4. “It’s very daunting because, if you got it wrong in any way, people could take offense to it.” 

I assumed that, when I asked Burnett why more movies like “Son of God” aren’t made, he would point to things like the firestorm surrounding “The Passion of the Christ” and say that most studio heads just don’t want to mess with that. After all, it’s much easier to crank out superhero movies than risk offending anyone. 

He didn’t say anything of the sort. He seemed hardly concerned at all about making a movie to assuage secular critics. His main concern was getting the story right for Christians.

5. “In terms of other Bible stories, Noah, Exodus and I’m sure there’ll be more, I think there’s a little easier entry point.” 

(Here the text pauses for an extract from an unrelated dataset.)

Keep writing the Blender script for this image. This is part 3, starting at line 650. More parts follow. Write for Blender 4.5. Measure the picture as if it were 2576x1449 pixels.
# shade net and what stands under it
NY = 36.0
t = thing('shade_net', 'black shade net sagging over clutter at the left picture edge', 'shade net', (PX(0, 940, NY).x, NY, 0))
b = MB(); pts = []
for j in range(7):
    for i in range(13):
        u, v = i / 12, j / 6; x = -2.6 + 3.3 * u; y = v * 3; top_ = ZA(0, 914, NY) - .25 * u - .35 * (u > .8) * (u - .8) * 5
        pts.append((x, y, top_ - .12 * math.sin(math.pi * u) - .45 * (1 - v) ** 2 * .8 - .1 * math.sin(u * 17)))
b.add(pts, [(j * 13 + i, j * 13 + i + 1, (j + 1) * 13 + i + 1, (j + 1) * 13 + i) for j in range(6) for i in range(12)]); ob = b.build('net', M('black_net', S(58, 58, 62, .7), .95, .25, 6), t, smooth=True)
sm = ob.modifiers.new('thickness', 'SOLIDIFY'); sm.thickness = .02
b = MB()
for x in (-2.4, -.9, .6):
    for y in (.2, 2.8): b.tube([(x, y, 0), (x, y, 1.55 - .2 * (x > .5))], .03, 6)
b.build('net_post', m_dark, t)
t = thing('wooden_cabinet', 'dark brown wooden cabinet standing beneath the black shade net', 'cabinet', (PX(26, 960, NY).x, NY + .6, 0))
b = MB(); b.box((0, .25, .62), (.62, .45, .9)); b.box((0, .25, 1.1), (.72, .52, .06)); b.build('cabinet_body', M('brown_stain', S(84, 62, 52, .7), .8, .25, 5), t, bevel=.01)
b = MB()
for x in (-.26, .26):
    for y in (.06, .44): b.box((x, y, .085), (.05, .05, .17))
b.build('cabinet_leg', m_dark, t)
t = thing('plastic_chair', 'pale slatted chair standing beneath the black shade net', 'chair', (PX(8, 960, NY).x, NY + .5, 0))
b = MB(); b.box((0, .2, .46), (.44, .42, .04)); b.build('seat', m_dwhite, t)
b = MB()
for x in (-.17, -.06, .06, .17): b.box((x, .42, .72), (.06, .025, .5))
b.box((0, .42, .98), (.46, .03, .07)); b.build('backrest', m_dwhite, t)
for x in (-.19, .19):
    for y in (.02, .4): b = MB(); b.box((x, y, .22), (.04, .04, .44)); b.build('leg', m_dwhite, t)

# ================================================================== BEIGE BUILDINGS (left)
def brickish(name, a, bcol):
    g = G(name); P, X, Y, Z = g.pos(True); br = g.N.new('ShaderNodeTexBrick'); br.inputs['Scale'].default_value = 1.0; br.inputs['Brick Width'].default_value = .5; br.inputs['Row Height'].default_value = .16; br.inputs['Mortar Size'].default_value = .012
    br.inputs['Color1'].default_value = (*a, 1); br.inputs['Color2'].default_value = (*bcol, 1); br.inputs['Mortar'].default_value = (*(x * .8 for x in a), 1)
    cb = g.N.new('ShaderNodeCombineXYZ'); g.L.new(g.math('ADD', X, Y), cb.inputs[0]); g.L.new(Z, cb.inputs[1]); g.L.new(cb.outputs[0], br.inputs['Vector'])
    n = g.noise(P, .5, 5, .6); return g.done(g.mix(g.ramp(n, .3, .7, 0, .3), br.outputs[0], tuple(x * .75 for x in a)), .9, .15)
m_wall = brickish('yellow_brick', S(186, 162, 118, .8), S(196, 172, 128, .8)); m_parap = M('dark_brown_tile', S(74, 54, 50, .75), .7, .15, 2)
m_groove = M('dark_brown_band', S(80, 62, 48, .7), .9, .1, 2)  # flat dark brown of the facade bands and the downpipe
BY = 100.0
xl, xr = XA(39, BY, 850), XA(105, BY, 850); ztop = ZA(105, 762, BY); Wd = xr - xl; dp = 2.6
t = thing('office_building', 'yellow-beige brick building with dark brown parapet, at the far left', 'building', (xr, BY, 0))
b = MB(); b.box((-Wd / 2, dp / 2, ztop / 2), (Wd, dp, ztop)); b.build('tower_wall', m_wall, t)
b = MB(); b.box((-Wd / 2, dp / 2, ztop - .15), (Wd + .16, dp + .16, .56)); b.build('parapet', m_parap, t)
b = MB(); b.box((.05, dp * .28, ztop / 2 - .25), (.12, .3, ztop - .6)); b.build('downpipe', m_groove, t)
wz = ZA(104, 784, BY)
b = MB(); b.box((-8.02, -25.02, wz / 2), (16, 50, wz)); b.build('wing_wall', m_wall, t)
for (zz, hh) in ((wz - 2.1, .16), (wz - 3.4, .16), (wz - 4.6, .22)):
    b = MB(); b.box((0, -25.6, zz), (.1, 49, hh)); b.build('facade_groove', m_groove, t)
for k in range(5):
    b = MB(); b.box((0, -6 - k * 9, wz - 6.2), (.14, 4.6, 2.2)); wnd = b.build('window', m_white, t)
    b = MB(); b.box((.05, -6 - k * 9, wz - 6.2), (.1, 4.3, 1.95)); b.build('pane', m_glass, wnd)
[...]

Burnett said this toward the end of the interview, but I find this to be one of the most interesting quotes of the whole exchange. I don’t know exactly what he meant, but he seemed to indicate Old Testament movies are easier to make.

Perhaps Old Testament stories resonate with more religions than just Christianity. "Father Abraham had many sons," after all, and those sons went on to become three major world faiths — Christianity, Islam, and Judaism. By making an Old Testament movie, you expand your audience, thereby lessening your chances of box office failure, and you lessen the chances of offending folks as you might with a Christ-centric message.

Old Testament stories even resonate with non-theists. I’ve heard of irreligious parents raising their children on Old Testament stories, treating the Scriptures as though they are something on par with Grimm’s Fairy Tales and Aesop’s Fables — stories with good morals, but nothing to be taken as true. By making an Old Testament movie, you’ll reach those people too.

6. “Around the time of the crucifixion being filmed, there was probably not a dry eye. It’s hard to watch, you know.”

If it was hard to watch the filming of Jesus’ crucifixion, just imagine what that must have been like in real life for the apostles, disciples and Mary. 

Burnett mentioned that “Son of God” was shot in Morocco and that about 50 percent of the crew was Muslim. He said they were very respectful the whole time. I wonder if simply making these movies acts as a form of evangelism.

7. “This movie had all the love, the right intention, we put together the right advisors, and the right technical skill set.”

A lot of work goes into making a movie, and it seems as though there is actually more that goes into making a Jesus movie. This is no dry exercise in filmmaking – this is an emotional effort that must be done with accuracy, technical prowess and love. This quote draws my mind to 1 Corinthians 12:1-11. Every one of us has gifts, and it seems as though making a Jesus movie requires many people using many different gifts working together toward a common end.

I hope you see “Son of God” and that you love it. I also hope this film sparks a flame in moviegoers’ hearts that leads them to Christ. And lastly, I hope that if you are a Christian artist of any kind, that you will consider using your gifts to bless the world in Jesus’ name. We need more roaring lambs.